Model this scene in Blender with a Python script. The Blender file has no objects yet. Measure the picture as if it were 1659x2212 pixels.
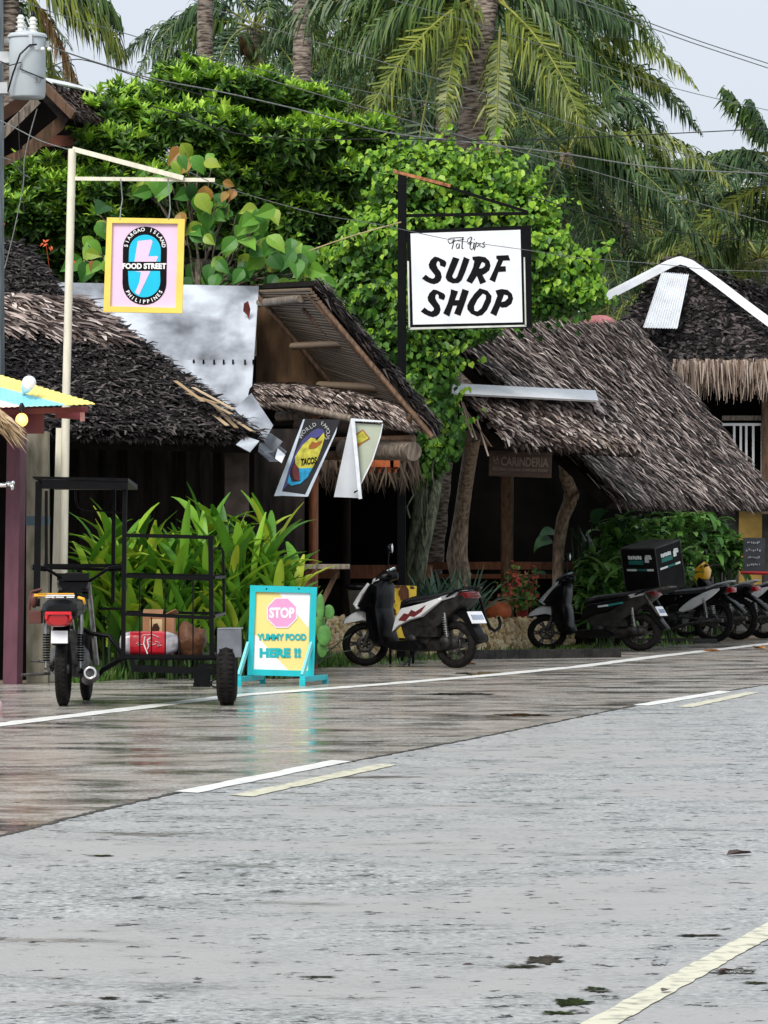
import bpy, math, random
from mathutils import Vector, Matrix, noise as mnoise
from mathutils.geometry import tessellate_polygon
V = Vector
R = math.radians
random.seed(11)
rnd = random.random
def ru(a, b): return a + (b - a) * rnd()
sc = bpy.context.scene
# ---------------------------------------------------------------- camera
F, CX, HY, CH = 8295.0, 829.5, 1201.0, 1.18      # focal length, centre, horizon (in 1659 px wide picture units), eye height
cam = bpy.data.cameras.new('camera'); cam_o = bpy.data.objects.new('camera', cam)
sc.collection.objects.link(cam_o); sc.camera = cam_o
cam.sensor_fit = 'HORIZONTAL'; cam.sensor_width = 36; cam.lens = 180
cam.shift_y = (HY - 1106) / 1659.0
cam.clip_start = 0.1; cam.clip_end = 3000
cam_o.location = (0, 0, CH); cam_o.rotation_euler = (R(90), 0, 0)
# ---------------------------------------------------------------- world: pale overcast sky
w = bpy.data.worlds.new('World'); sc.world = w; w.use_nodes = True
nt = w.node_tree; bg = nt.nodes['Background']
sky = nt.nodes.new('ShaderNodeTexSky'); sky.sky_type = 'NISHITA'; sky.sun_disc = False
SUN_EL, SUN_AZ = R(44), R(205)
sky.sun_elevation = SUN_EL; sky.sun_rotation = SUN_AZ; sky.dust_density = 4; sky.air_density = 1.0
hs = nt.nodes.new('ShaderNodeHueSaturation'); hs.inputs['Saturation'].default_value = 0.16
mx = nt.nodes.new('ShaderNodeMix'); mx.data_type = 'RGBA'; mx.inputs[0].default_value = 0.72
mx.inputs[7].default_value = (5.2, 5.75, 6.5, 1)     # even cloud cover over the clear sky
nt.links.new(sky.outputs[0], hs.inputs['Color']); nt.links.new(hs.outputs[0], mx.inputs[6])
nt.links.new(mx.outputs[2], bg.inputs['Color']); bg.inputs['Strength'].default_value = 0.1
sl = bpy.data.lights.new('sun', 'SUN'); sl.energy = 2.0; sl.angle = R(25); sl.color = (1, .96, .9)
so = bpy.data.objects.new('sun', sl); sc.collection.objects.link(so)
so.rotation_euler = (R(90) - SUN_EL, 0, R(180) - SUN_AZ)
sc.view_settings.view_transform = 'Standard'; sc.view_settings.look = 'None'
sc.view_settings.gamma = 1; sc.view_settings.exposure = 0.62

# ---------------------------------------------------------------- helpers
def P(x, y, d): return V(((x - CX) / F * d, d, CH - (y - HY) / F * d))
def G(x, y, z=0.0): return P(x, y, (CH - z) * F / (y - HY))
W = {}
def tag(o, label=None, cat=None, group=None, kind=None):
    if label: o['label'] = label
    if cat: o['category'] = cat
    if group: o['group'] = group
    if kind: o['kind'] = kind
    return o
def thing(name, label, cat, loc=(0, 0, 0), rotz=0.0, group=None):
    o = bpy.data.objects.new(name, None); sc.collection.objects.link(o)
    o.location = loc; o.rotation_euler = (0, 0, rotz); o.empty_display_size = .1
    W[o] = Matrix.Translation(V(loc)) @ Matrix.Rotation(rotz, 4, 'Z')
    return tag(o, label, cat, group)
class MB:
    """collects shapes; build() links them as one mesh object"""
    def __init__(s, T=None): s.v = []; s.f = []; s.m = []; s.s = []; s.T = T; s.mi = 0
    def add(s, vs, fs, smooth=False, mi=None):
        n = len(s.v)
        if s.T is not None: vs = [s.T @ V(p) for p in vs]
        s.v.extend([tuple(p) for p in vs])
        for f in fs:
            s.f.append(tuple(i + n for i in f)); s.m.append(s.mi if mi is None else mi); s.s.append(smooth)
    def quad(s, a, b, c, d, mi=None): s.add([a, b, c, d], [(0, 1, 2, 3)], mi=mi)
    def box(s, c, size, rot=None, mi=None, taper=1.0):
        c = V(c); hx, hy, hz = size[0] / 2, size[1] / 2, size[2] / 2
        vs = []
        for z in (-1, 1):
            k = taper if z > 0 else 1.0
            for x, y in ((-1, -1), (1, -1), (1, 1), (-1, 1)):
                p = V((x * hx * k, y * hy * k, z * hz))
                if rot is not None: p = rot @ p
                vs.append(c + p)
        s.add(vs, [(3, 2, 1, 0), (4, 5, 6, 7), (0, 1, 5, 4), (1, 2, 6, 5), (2, 3, 7, 6), (3, 0, 4, 7)], mi=mi)
    def beam(s, p, q, w, h=None, up=(0, 0, 1), mi=None):
        p, q = V(p), V(q); h = h or w; d = (q - p).normalized(); u = V(up)
        if abs(d.dot(u)) > .97: u = V((0, 1, 0))
        a = d.cross(u).normalized() * w / 2; b = a.cross(d).normalized() * h / 2
        vs = [p - a - b, p + a - b, p + a + b, p - a + b, q - a - b, q + a - b, q + a + b, q - a + b]
        s.add(vs, [(0, 1, 2, 3), (7, 6, 5, 4), (4, 5, 1, 0), (5, 6, 2, 1), (6, 7, 3, 2), (7, 4, 0, 3)], mi=mi)
    def tube(s, pts, r, n=8, caps=True, mi=None, squash=None):
        pts = [V(p) for p in pts]; k = len(pts)
        rs = r if isinstance(r, (list, tuple)) else [r] * k
        vs = []; ref = None
        for i in range(k):
            d = (pts[min(i + 1, k - 1)] - pts[max(i - 1, 0)]).normalized()
            if ref is None:
                ref = V((0, 0, 1)) if abs(d.z) < .9 else V((0, 1, 0))
            a = d.cross(ref)
            if a.length < 1e-4: ref = V((1, 0, 0)); a = d.cross(ref)
            a.normalize(); b = a.cross(d).normalized(); ref = b
            for j in range(n):
                t = 2 * math.pi * j / n
                o = a * math.cos(t) * rs[i] + b * math.sin(t) * rs[i] * (squash or 1)
                vs.append(pts[i] + o)
        fs = [(i * n + j, i * n + (j + 1) % n, (i + 1) * n + (j + 1) % n, (i + 1) * n + j) for i in range(k - 1) for j in range(n)]
        s.add(vs, fs, True, mi)
        if caps:
            s.add(vs[:n], [tuple(range(n))[::-1]], False, mi); s.add(vs[-n:], [tuple(range(n))], False, mi)
    def lathe(s, prof, c=(0, 0, 0), axis='Z', n=24, mi=None, smooth=True, closed=False):
        c = V(c); vs = []
        for r, h in prof:
            for j in range(n):
                t = 2 * math.pi * j / n; x, y = r * math.cos(t), r * math.sin(t)
                vs.append(c + (V((x, y, h)) if axis == 'Z' else V((x, h, y)) if axis == 'Y' else V((h, x, y))))
        k = len(prof); m = k if closed else k - 1
        fs = [(i * n + j, i * n + (j + 1) % n, ((i + 1) % k) * n + (j + 1) % n, ((i + 1) % k) * n + j) for i in range(m) for j in range(n)]
        s.add(vs, fs, smooth, mi)
    def torus(s, c, R_, r, axis='Y', n=32, k=10, wide=1.0, mi=None):
        s.lathe([(R_ + r * math.cos(2 * math.pi * i / k), r * wide * math.sin(2 * math.pi * i / k)) for i in range(k)], c, axis, n, mi, True, True)
    def ell(s, c, rad, n=12, k=8, mi=None, rot=None):
        c = V(c); vs = [];
        for i in range(k + 1):
            a = math.pi * i / k
            for j in range(n):
                t = 2 * math.pi * j / n
                p = V((rad[0] * math.sin(a) * math.cos(t), rad[1] * math.sin(a) * math.sin(t), rad[2] * math.cos(a)))
                if rot is not None: p = rot @ p
                vs.append(c + p)
        s.add(vs, [(i * n + j, (i + 1) * n + j, (i + 1) * n + (j + 1) % n, i * n + (j + 1) % n) for i in range(k) for j in range(n)], True, mi)
    def poly(s, outer, holes=(), z=0.0, th=0.0, mi=None, f=None):
        """flat polygon(s) in 2D, mapped by f(x,y,z) ; th>0 extrudes from z-th to z"""
        f = f or (lambda x, y, q: V((x, y, q)))
        loops = [list(outer)] + [list(h) for h in holes]
        tris = tessellate_polygon([[V((x, y, 0)) for x, y in L] for L in loops])
        flat = [p for L in loops for p in L]
        s.add([f(x, y, z) for x, y in flat], [tuple(t) for t in tris], mi=mi)
        if th > 0:
            s.add([f(x, y, z - th) for x, y in flat], [tuple(t)[::-1] for t in tris], mi=mi)
            for L in loops:
                n = len(L)
                s.add([f(x, y, z) for x, y in L] + [f(x, y, z - th) for x, y in L], [(i, (i + 1) % n, n + (i + 1) % n, n + i) for i in range(n)], mi=mi)
    def slab(s, prof, y0, y1, mi=None, inset=0.0, swap=False):
        """side profile (x,z) extruded across y0..y1, rounded by an inset rim"""
        n = len(prof); cx = sum(p[0] for p in prof) / n; cz = sum(p[1] for p in prof) / n
        yc = (y0 + y1) / 2
        def ring(y, k):
            out = []
            for x, z in prof:
                dx, dz = x - cx, z - cz; L = math.hypot(dx, dz) or 1
                q = max(0, 1 - k / L); out.append(V((cx + dx * q, y, cz + dz * q)))
            return out
        rings = [ring(y0, inset), ring(y0 + (y1 - y0) * .12, inset * .3), ring(y0 + (y1 - y0) * .3, 0), ring(y0 + (y1 - y0) * .7, 0), ring(y0 + (y1 - y0) * .88, inset * .3), ring(y1, inset)] if inset else [ring(y0, 0), ring(y1, 0)]
        vs = [p for r_ in rings for p in r_]
        fs = [(i * n + j, i * n + (j + 1) % n, (i + 1) * n + (j + 1) % n, (i + 1) * n + j) for i in range(len(rings) - 1) for j in range(n)]
        s.add(vs, fs, bool(inset), mi)
        t = tessellate_polygon([[V((x, z, 0)) for x, z in prof]])
        s.add(rings[0], [tuple(q) for q in t], mi=mi); s.add(rings[-1], [tuple(q)[::-1] for q in t], mi=mi)
    def loft(s, secs, n=14, mi=None, p=2.6):
        """secs: (x, zc, halfwidth, halfheight) super-ellipse sections along x"""
        vs = []
        for x, zc, hw, hh in secs:
            for j in range(n):
                t = 2 * math.pi * j / n; c_, s_ = math.cos(t), math.sin(t)
                vs.append(V((x, hw * math.copysign(abs(c_) ** (2 / p), c_), zc + hh * math.copysign(abs(s_) ** (2 / p), s_))))
        k = len(secs)
        s.add(vs, [(i * n + j, i * n + (j + 1) % n, (i + 1) * n + (j + 1) % n, (i + 1) * n + j) for i in range(k - 1) for j in range(n)], True, mi)
        s.add(vs[:n], [tuple(range(n))[::-1]], mi=mi); s.add(vs[-n:], [tuple(range(n))], mi=mi)
    def text(s, body, M_, size, th=.002, bold=0.0, shear=0.0, space=1.0, fit=None, align='CENTER', mi=None):
        """lettering laid in the local XY plane of M_"""
        cu = bpy.data.curves.new('t', 'FONT'); cu.body = body; cu.size = size; cu.extrude = th / 2; cu.offset = bold
        cu.shear = shear; cu.space_character = space; cu.align_x = align; cu.align_y = 'CENTER'; cu.resolution_u = 3
        o = bpy.data.objects.new('t', cu); sc.collection.objects.link(o)
        dg = bpy.context.evaluated_depsgraph_get(); dg.update()
        me = bpy.data.meshes.new_from_object(o.evaluated_get(dg))
        vs = [v.co.copy() for v in me.vertices]; fs = [tuple(p.vertices) for p in me.polygons]
        bpy.data.objects.remove(o); bpy.data.curves.remove(cu); bpy.data.meshes.remove(me)
        if fit and vs:
            x0, x1 = min(v.x for v in vs), max(v.x for v in vs); y0, y1 = min(v.y for v in vs), max(v.y for v in vs)
            fw, fh = fit
            for v in vs:
                v.x = (v.x - (x0 + x1) / 2) * fw / max(x1 - x0, 1e-6)
                if fh: v.y = (v.y - (y0 + y1) / 2) * fh / max(y1 - y0, 1e-6)
        T_ = s.T; s.T = None; s.add([M_ @ v for v in vs], fs, mi=mi); s.T = T_
    def build(s, name, mats, parent=None, label=None, local=False, bevel=0.0, loc=None):
        if not isinstance(mats, (list, tuple)): mats = [mats]
        me = bpy.data.meshes.new(name)
        vs = s.v
        if parent is not None and not local:
            inv = W[parent].inverted(); vs = [inv @ V(p) for p in vs]
        elif parent is None and loc is not None:
            l = V(loc); vs = [V(p) - l for p in vs]
        me.from_pydata([tuple(p) for p in vs], [], s.f)
        for m_ in mats: me.materials.append(m_)
        me.polygons.foreach_set('material_index', s.m); me.polygons.foreach_set('use_smooth', s.s)
        me.update()
        o = bpy.data.objects.new(name, me); sc.collection.objects.link(o)
        if parent is not None: o.parent = parent; W[o] = W[parent]
        else:
            W[o] = Matrix.Identity(4)
            if loc is not None: o.location = loc; W[o] = Matrix.Translation(V(loc))
        if bevel:
            b = o.modifiers.new('bevel', 'BEVEL'); b.width = bevel; b.segments = 2; b.limit_method = 'ANGLE'; b.angle_limit = R(40)
        if label: o['label'] = label
        return o
def frame(o, ex, ez):
    ex = V(ex).normalized(); ez = V(ez).normalized(); ny = ex.cross(ez).normalized()   # local x right, y up, z toward the viewer
    ez = ny.cross(ex).normalized()
    m = Matrix.Identity(4)
    for i in range(3): m[i][0] = ex[i]; m[i][1] = ez[i]; m[i][2] = ny[i]; m[i][3] = V(o)[i]
    return m
def copy_tree(o, parent=None):
    c = o.copy(); sc.collection.objects.link(c); c.parent = parent
    for ch in [q for q in sc.objects if q.parent == o]: copy_tree(ch, c)
    return c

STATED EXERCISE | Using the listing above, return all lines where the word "scene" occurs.

TASK ANSWER |
Model this scene in Blender with a Python script. The Blender file has no objects yet. Measure the picture as if it were 1659x2212 pixels.
sc = bpy.context.scene